----- Information supplied -----

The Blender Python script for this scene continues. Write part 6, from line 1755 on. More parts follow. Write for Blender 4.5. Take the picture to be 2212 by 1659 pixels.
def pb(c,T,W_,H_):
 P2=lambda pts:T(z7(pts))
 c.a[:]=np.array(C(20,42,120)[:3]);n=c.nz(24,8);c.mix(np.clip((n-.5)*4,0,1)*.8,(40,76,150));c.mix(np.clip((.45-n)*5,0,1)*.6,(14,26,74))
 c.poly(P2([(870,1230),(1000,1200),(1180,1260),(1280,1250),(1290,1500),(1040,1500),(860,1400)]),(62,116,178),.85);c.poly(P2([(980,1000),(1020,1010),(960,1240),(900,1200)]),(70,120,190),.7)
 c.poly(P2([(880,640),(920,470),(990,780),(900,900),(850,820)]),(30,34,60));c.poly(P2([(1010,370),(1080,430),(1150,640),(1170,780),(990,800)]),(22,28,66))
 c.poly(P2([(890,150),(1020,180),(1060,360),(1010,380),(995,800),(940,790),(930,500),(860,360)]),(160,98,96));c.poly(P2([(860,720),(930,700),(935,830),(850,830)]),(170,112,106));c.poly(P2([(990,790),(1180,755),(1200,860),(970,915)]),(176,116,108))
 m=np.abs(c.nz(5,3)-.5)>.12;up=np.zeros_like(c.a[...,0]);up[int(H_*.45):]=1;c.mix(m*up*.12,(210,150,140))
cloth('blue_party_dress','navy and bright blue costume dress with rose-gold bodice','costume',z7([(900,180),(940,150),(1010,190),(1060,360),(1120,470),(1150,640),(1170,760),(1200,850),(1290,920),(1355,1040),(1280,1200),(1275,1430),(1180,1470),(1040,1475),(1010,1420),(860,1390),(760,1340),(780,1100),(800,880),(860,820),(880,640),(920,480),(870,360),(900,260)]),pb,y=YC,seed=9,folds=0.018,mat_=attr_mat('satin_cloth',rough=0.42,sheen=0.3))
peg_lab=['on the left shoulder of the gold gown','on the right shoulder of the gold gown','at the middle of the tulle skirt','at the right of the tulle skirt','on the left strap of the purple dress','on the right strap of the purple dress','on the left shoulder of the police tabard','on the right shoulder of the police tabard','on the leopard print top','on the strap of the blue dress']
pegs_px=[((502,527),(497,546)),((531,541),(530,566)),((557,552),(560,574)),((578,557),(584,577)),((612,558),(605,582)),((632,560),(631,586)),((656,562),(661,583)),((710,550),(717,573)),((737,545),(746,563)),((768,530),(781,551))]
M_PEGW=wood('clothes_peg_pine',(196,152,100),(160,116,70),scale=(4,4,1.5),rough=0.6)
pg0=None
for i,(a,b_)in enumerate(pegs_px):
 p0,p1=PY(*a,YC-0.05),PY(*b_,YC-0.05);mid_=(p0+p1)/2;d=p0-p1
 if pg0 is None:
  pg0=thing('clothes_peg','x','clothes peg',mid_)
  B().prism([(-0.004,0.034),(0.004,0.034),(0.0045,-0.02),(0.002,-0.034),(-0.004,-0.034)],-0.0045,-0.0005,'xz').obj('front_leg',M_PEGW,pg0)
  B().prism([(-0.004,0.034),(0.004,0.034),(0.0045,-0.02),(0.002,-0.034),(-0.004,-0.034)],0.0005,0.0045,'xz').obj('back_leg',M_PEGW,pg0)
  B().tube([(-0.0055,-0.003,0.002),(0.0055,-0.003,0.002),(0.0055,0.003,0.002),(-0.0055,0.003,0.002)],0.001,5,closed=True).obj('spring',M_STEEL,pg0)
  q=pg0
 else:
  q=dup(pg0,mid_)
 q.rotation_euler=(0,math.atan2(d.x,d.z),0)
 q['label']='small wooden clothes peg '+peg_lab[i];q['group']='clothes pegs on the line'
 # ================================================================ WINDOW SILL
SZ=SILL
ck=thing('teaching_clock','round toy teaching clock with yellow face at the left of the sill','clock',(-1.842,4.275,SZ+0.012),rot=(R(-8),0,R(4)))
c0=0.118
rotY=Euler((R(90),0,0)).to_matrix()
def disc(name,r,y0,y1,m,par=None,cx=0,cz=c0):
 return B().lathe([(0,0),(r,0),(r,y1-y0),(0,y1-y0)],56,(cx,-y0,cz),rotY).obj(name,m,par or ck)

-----

__Written instruction__: Transcribe the whole listing with nothing added or left out.

__Written solution__:
The Blender Python script for this scene continues. Write part 6, from line 1755 on. More parts follow. Write for Blender 4.5. Take the picture to be 2212 by 1659 pixels.
def pb(c,T,W_,H_):
 P2=lambda pts:T(z7(pts))
 c.a[:]=np.array(C(20,42,120)[:3]);n=c.nz(24,8);c.mix(np.clip((n-.5)*4,0,1)*.8,(40,76,150));c.mix(np.clip((.45-n)*5,0,1)*.6,(14,26,74))
 c.poly(P2([(870,1230),(1000,1200),(1180,1260),(1280,1250),(1290,1500),(1040,1500),(860,1400)]),(62,116,178),.85);c.poly(P2([(980,1000),(1020,1010),(960,1240),(900,1200)]),(70,120,190),.7)
 c.poly(P2([(880,640),(920,470),(990,780),(900,900),(850,820)]),(30,34,60));c.poly(P2([(1010,370),(1080,430),(1150,640),(1170,780),(990,800)]),(22,28,66))
 c.poly(P2([(890,150),(1020,180),(1060,360),(1010,380),(995,800),(940,790),(930,500),(860,360)]),(160,98,96));c.poly(P2([(860,720),(930,700),(935,830),(850,830)]),(170,112,106));c.poly(P2([(990,790),(1180,755),(1200,860),(970,915)]),(176,116,108))
 m=np.abs(c.nz(5,3)-.5)>.12;up=np.zeros_like(c.a[...,0]);up[int(H_*.45):]=1;c.mix(m*up*.12,(210,150,140))
cloth('blue_party_dress','navy and bright blue costume dress with rose-gold bodice','costume',z7([(900,180),(940,150),(1010,190),(1060,360),(1120,470),(1150,640),(1170,760),(1200,850),(1290,920),(1355,1040),(1280,1200),(1275,1430),(1180,1470),(1040,1475),(1010,1420),(860,1390),(760,1340),(780,1100),(800,880),(860,820),(880,640),(920,480),(870,360),(900,260)]),pb,y=YC,seed=9,folds=0.018,mat_=attr_mat('satin_cloth',rough=0.42,sheen=0.3))
peg_lab=['on the left shoulder of the gold gown','on the right shoulder of the gold gown','at the middle of the tulle skirt','at the right of the tulle skirt','on the left strap of the purple dress','on the right strap of the purple dress','on the left shoulder of the police tabard','on the right shoulder of the police tabard','on the leopard print top','on the strap of the blue dress']
pegs_px=[((502,527),(497,546)),((531,541),(530,566)),((557,552),(560,574)),((578,557),(584,577)),((612,558),(605,582)),((632,560),(631,586)),((656,562),(661,583)),((710,550),(717,573)),((737,545),(746,563)),((768,530),(781,551))]
M_PEGW=wood('clothes_peg_pine',(196,152,100),(160,116,70),scale=(4,4,1.5),rough=0.6)
pg0=None
for i,(a,b_)in enumerate(pegs_px):
 p0,p1=PY(*a,YC-0.05),PY(*b_,YC-0.05);mid_=(p0+p1)/2;d=p0-p1
 if pg0 is None:
  pg0=thing('clothes_peg','x','clothes peg',mid_)
  B().prism([(-0.004,0.034),(0.004,0.034),(0.0045,-0.02),(0.002,-0.034),(-0.004,-0.034)],-0.0045,-0.0005,'xz').obj('front_leg',M_PEGW,pg0)
  B().prism([(-0.004,0.034),(0.004,0.034),(0.0045,-0.02),(0.002,-0.034),(-0.004,-0.034)],0.0005,0.0045,'xz').obj('back_leg',M_PEGW,pg0)
  B().tube([(-0.0055,-0.003,0.002),(0.0055,-0.003,0.002),(0.0055,0.003,0.002),(-0.0055,0.003,0.002)],0.001,5,closed=True).obj('spring',M_STEEL,pg0)
  q=pg0
 else:
  q=dup(pg0,mid_)
 q.rotation_euler=(0,math.atan2(d.x,d.z),0)
 q['label']='small wooden clothes peg '+peg_lab[i];q['group']='clothes pegs on the line'
 # ================================================================ WINDOW SILL
SZ=SILL
ck=thing('teaching_clock','round toy teaching clock with yellow face at the left of the sill','clock',(-1.842,4.275,SZ+0.012),rot=(R(-8),0,R(4)))
c0=0.118
rotY=Euler((R(90),0,0)).to_matrix()
def disc(name,r,y0,y1,m,par=None,cx=0,cz=c0):
 return B().lathe([(0,0),(r,0),(r,y1-y0),(0,y1-y0)],56,(cx,-y0,cz),rotY).obj(name,m,par or ck)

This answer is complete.